Taking a measure amount of the concepts behind each of the two with a nice balance, and you get most of the best countries in the world to live in.
[quote]Leftists are unable to argue on even ground if they cannot control the narrative by banning people.
Rightists are mostly unable to argue at all, and just yell and scream a lot but rarely make any sense.
See, I can make random blanket assertions regarding perceived political orientation too. Wasn’t that simple?
If a channer doesn’t know how to deal with image macros, something has gone very, very wrong.
As the article points out (in nicer words), the biggest problem is that channers an their near relatives have a disconcerting tendency to come off as complete fucking assholes in pretty much any other context, because what’s considered right and proper in the chans is viewed rather differently elsewhere.
If you track in mud, kick the cat, piss on the carpet and swear at the kids, you’re going to be kicked out of the house. Doesn’t matter if all of that’s considered the height of politeness in your own home, when you’re in somebody else’s home, you play by their rules.
The ones who do are the ones we don’t think of as channers, but as people who happen to spend some time on the chans.
Actually, before it was a term of abuse, it was a mildly ironic in-joke among leftists about what people sound like when they’ve become conscious of (and self-conscious about) various kinds of bias. It was only later that other people, not realizing that leftists could have a sense of irony, assumed that it was an all-out term of approbation and turned it into a ham-handed bit of abuse.
This is exactly backwards. If right wing politics dominate /pol/ it’s because right wing politics are the most appealing to the crowd of anons, and the easiest to defend. Neither of those things mean that the political positions in question are in any way correct, however.

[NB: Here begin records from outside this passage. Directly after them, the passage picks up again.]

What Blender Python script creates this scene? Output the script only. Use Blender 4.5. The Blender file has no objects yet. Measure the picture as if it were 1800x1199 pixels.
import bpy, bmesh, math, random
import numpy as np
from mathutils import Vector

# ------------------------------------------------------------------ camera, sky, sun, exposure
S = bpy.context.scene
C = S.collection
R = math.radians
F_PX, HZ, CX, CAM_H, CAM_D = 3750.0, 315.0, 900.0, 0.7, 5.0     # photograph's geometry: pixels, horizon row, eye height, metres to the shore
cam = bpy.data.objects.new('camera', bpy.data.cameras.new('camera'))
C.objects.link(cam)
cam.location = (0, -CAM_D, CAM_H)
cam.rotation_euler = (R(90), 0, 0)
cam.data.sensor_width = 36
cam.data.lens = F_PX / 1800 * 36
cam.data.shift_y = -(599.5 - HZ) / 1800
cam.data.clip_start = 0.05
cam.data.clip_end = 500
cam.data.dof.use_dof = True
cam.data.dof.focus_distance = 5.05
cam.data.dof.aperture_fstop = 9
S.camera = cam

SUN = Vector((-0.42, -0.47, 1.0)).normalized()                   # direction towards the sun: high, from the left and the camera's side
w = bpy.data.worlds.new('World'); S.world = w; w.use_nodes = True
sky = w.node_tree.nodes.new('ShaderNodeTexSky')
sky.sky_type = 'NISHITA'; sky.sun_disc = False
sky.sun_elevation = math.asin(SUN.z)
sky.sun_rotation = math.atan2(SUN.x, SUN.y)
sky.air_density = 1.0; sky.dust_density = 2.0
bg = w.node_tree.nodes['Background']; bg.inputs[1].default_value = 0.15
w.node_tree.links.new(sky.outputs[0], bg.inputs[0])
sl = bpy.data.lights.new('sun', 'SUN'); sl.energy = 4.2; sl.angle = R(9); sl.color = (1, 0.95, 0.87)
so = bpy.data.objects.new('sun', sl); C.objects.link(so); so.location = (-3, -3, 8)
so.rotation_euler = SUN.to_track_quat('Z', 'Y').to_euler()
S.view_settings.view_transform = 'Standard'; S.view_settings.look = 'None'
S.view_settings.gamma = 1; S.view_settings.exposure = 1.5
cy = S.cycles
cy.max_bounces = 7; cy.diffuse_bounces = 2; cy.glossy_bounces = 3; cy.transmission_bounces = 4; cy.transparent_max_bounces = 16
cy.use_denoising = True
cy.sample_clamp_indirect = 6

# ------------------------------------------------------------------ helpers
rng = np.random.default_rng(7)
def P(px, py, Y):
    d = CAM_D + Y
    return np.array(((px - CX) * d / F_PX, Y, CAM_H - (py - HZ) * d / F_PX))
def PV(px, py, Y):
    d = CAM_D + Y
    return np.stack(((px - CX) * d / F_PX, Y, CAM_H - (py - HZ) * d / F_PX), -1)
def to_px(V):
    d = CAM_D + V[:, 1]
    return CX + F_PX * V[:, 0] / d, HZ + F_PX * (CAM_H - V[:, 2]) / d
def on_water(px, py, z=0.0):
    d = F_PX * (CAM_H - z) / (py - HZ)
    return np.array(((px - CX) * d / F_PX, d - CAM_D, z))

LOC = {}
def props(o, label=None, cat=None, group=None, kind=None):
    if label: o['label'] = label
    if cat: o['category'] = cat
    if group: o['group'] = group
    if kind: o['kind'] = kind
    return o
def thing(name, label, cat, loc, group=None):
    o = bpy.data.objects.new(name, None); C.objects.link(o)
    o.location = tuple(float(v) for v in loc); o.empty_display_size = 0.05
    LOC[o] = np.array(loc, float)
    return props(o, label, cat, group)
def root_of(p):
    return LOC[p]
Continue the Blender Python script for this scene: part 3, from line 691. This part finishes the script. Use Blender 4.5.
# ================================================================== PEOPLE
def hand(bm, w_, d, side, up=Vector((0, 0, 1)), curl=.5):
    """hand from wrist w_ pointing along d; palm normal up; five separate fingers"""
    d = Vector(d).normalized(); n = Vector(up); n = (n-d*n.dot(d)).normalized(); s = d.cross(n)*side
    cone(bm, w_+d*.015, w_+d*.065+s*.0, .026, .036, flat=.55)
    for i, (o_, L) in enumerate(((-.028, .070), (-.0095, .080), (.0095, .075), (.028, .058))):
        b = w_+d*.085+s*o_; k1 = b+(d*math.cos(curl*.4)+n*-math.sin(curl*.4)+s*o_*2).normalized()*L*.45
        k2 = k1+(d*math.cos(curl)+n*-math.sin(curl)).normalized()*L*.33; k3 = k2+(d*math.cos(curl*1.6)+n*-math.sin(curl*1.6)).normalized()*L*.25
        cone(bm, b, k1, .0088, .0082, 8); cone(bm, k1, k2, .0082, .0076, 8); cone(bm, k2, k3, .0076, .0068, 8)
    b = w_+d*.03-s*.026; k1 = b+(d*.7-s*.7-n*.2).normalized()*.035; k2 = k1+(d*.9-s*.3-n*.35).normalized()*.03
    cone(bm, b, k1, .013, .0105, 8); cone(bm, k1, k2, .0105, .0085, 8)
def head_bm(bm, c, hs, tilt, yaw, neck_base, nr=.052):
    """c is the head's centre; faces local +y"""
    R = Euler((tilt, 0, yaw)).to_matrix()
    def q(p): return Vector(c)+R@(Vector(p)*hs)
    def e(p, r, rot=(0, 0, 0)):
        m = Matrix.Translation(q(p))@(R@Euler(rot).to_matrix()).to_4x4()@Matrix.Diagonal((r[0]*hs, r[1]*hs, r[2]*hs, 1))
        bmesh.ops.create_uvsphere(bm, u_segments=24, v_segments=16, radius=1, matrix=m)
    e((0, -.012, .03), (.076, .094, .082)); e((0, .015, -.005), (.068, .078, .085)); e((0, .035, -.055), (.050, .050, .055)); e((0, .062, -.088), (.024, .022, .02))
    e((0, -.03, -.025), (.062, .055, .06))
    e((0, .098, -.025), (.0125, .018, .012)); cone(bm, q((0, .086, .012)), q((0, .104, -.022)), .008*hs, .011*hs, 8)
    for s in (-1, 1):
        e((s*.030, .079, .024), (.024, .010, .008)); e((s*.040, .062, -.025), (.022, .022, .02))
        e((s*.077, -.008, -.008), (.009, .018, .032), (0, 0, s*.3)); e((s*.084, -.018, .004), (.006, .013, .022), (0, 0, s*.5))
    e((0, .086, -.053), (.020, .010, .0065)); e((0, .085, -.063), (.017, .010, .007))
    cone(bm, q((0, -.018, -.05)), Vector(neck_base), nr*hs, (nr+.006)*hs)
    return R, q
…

There’s a fundamental logical fallacy at work in the chan culture, and to some extent it is also a problem for Wikipedia. It’s this: Truth is not determined by popular consensus. If it was, we wouldn’t need the scientific method, we’d just hold votes.
It’s because truth is not determined by concensus that they will agree it is, whenever you mention it. Why? Because. It’s just immature bullshit from people who haven’t realized that there are other, less sociopathic, ways to get attention.